“Extracts from Adam’s Diary,” published by Mark Twain in 1893 before “Eve’s Diary” in 1905, is not as charming, humorous, and unforgettable as “Eve’s Diary,” perhaps because he was not moved when he wrote “Extracts” by his wife’s death in 1904 as he was when he composed “Eve.” For “Eve” reminded him of her, the woman he loved dearly and who he missed. Yet the two books are complimentary, both are very clever, both very funny, and the two mock, even ridicule, the conventional teachings of religion, especially the leadership and organizations of the various religions and the often ridiculous ideas about the religions that people developed out of fear, fear not thought. Even the idea that the loss of the Garden of Eden was a catastrophe is seen in this love tale to be untrue. While “Eve” examines the biblical Garden of Eden parable and the relationship between men and women from Eve’s perspective, “Extract” gives us Adam’s view, in which he tries, somewhat unsuccessfully, to justify his behavior, but the general scheme in “Extract” is similar to “Eve.”
Eve is the intellectual in the tale, Adam is the unthinking redneck. She is curious about the world and wants to experience, know, and enjoy everything that is not dangerous. Adam is not curious. He’s convinced he knows all he needs to know. She enjoys talking; he grunts. He goes over Niagara Falls in a barrel, oblivious to the danger that she tries to explain to him, but which he ignores.
He complains that she talks too much and “littered the whole estate with execrable names and offensive signs: This way to the Whirlpool. This way to Goat Island. Cave of the Winds this Way.” She even put up a sign “Keep off the grass.” He is cannot understand why “She engages herself in many foolish things: among others, trying to figure out why the animals called lions and tigers live on grass and flowers, when, as she says, the sort of teeth they wear would indicate that they were intended to eat each other. This is foolish, because to do that would be to kill each other, and that would introduce what, as I understand it, is called ‘death’; and death has not entered the Park. Which is a pity, on some accounts.”
God is not involved in Twain’s version of the Garden of Eden tale. Adam and Eve did not leave the Garden because they ate an apple or any other fruit. Eve tells him that the serpent told her that all nature broke out in war because of a joke Adam made, which the serpent called the “First Chestnut.” Adam recognizes that he and not Eve is to blame.
They were in fact not in a Garden but in Niagara Falls, the name Eve gave their estate. Adam complains. Why she gives the estate this name “I am sure I do not know. Says it looks like Niagara Falls. That is not a reason; it is mere waywardness and imbecility. I get no chance to name anything. The new creature names everything that comes along, before I can get in a protest.

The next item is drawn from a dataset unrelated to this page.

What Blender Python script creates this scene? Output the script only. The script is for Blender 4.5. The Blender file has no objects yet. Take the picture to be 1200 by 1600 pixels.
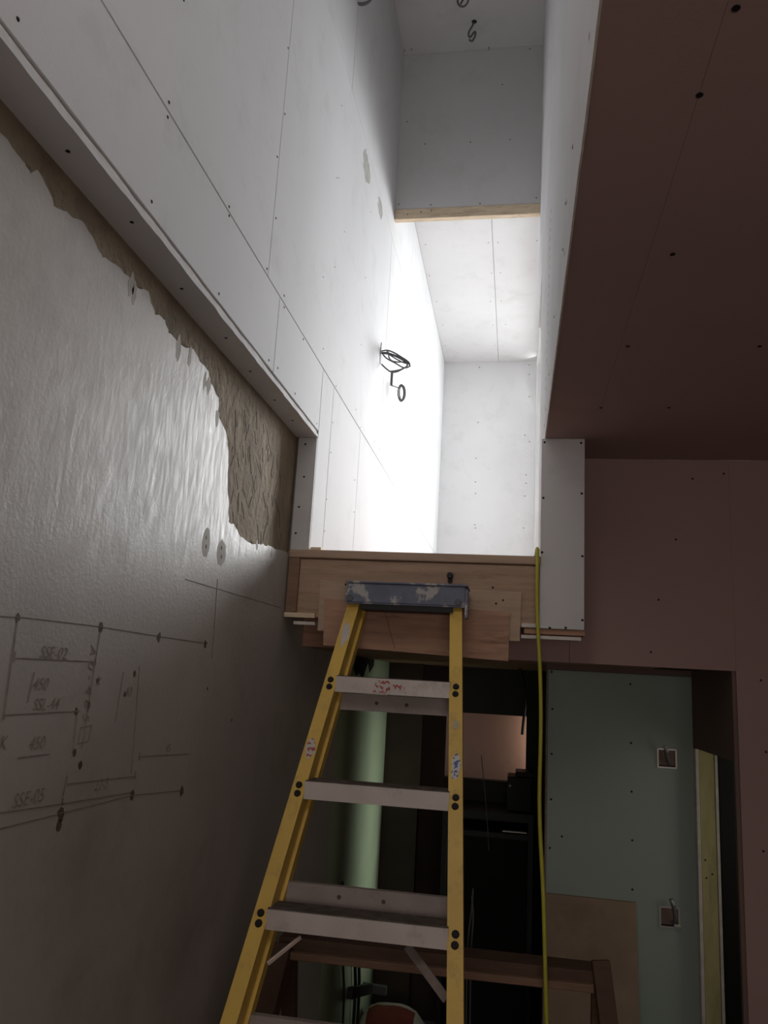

And always that same pretext is offered – it looks like that thing…. My life is not as happy as it was” before she came. “It used to be so pleasant and quiet here.” After Adam told his joke, his chestnut, and had to leave Niagara Falls, she tells him that they need to work for their living. He agrees, and thinks, “She will be useful. I will superintend.”
Being as lazy as he is, he concludes “I believe I see what the week is for: it is to give time to rest up from the weariness of Sunday. It seems a good idea.” Later, he notices that Eve rests on Sunday. “I have come to like Sunday myself. Superintending all the week tires a body so.”
He considers Eve not too bright. “She told me she was made out of a rib taken from my body. This is at least doubtful, if not more than that. I have not missed any rib.” “She has taken up with a snake now. The other animals are glad, for she was always experimenting with them and bothering them; and I am glad, because the snake talks, and this enables me to get a rest.”
Eve’s nature does not change throughout this book. She was always industrious and awake to her surroundings. He awakes slowly, and finally recognizes her worth, but it’s too late for her. At the book’s end, after her death, he says, “After all these years, I see that I was mistaken about Eve in the beginning; it is better to live outside the Garden with her than inside without her. At first I thought she talked too much; but now I should be sorry to have that voice fall silent and pass out of life. Blessed be the chestnut that brought us near together and taught me to know the goodness of her heart and the sweetness of her spirit.”